In the majority decision in the SCOTUS case of District of Columbia v. Heller, Associate Justice Antonin Scalia writes, “Like most rights, the right secured by the Second Amendment is not unlimited. From Blackstone through the 19th-century cases, commentators and courts routinely explained that the right was not a right to keep and carry any weapon whatsoever in any manner whatsoever and for whatever purpose.”
Was Scalia a left-wing extremist who wanted to eliminate the Second Amendment? Was Scalia a protégé of Hitler, Stalin or Castro?
No, of course not. Scalia was just the opposite. In District of Columbia v. Heller, Scalia makes it clear that the right to keep and bear arms belongs to individual citizens, not just to the individual states. Yet, even he knew that the Second Amendment did not bar all forms of gun control.

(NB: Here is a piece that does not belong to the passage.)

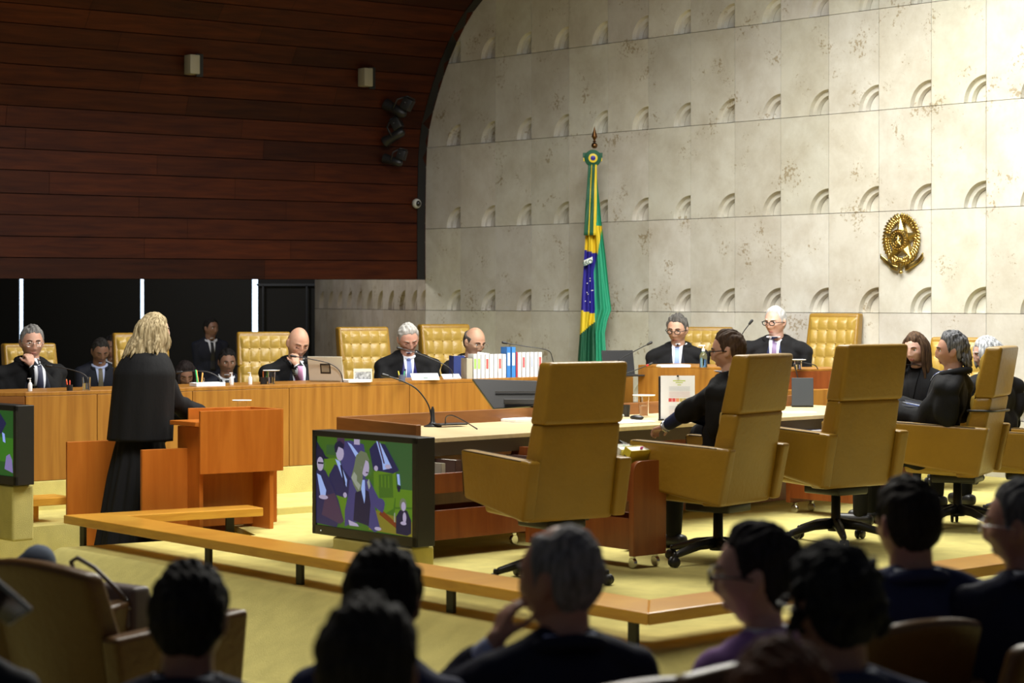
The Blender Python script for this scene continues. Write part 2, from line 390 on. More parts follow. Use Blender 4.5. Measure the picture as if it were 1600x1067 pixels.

The above-quoted opinion about the Second Amendment is shared by the other SCOTUS Justices who joined Scalia in the majority in District of Columbia v. Heller, those Justices being Chief Justice John G. Roberts, Anthony M. Kennedy, Clarence Thomas and Samuel A. Alto, Jr.
That the Court’s conservative Justices share such an opinion is evident in the Court’s recent decision not to review a ruling made by the Second Circuit Court of Appeals. A 06/20/16 story by The Hill explains:
The Supreme Court on Monday denied review of a case challenging Connecticut’s ban on assault weapons. The case stems from legislation enacted in both New York and Connecticut in the wake of the 2012 shooting at Sandy Hook Elementary School in Newton, Conn., which left 20 children between the ages of 6 and 7 dead, as well as six adult staff members. Gun rights advocates argue the bans violate their Second Amendment right to bear arms and that certain provisions are constitutionally vague. In October, the Second Circuit Court of Appeals upheld the bans. It said the core provisions of the New York and Connecticut laws prohibiting the possession of semiautomatic assault weapons and large-capacity magazines do not violate the Second Amendment and provisions in the laws are not vague. “Because the prohibitions are substantially related to the important governmental interests of public safety and crime reduction, they pass constitutional muster,” the court said.
So, one isn’t siding with the ruthless dictators of human history when one advocates for reasonable limits on firearms. Even Antonin Scalia believed that reasonable limits existed.
Americans can politely disagree with each other about what those reasonable limits are.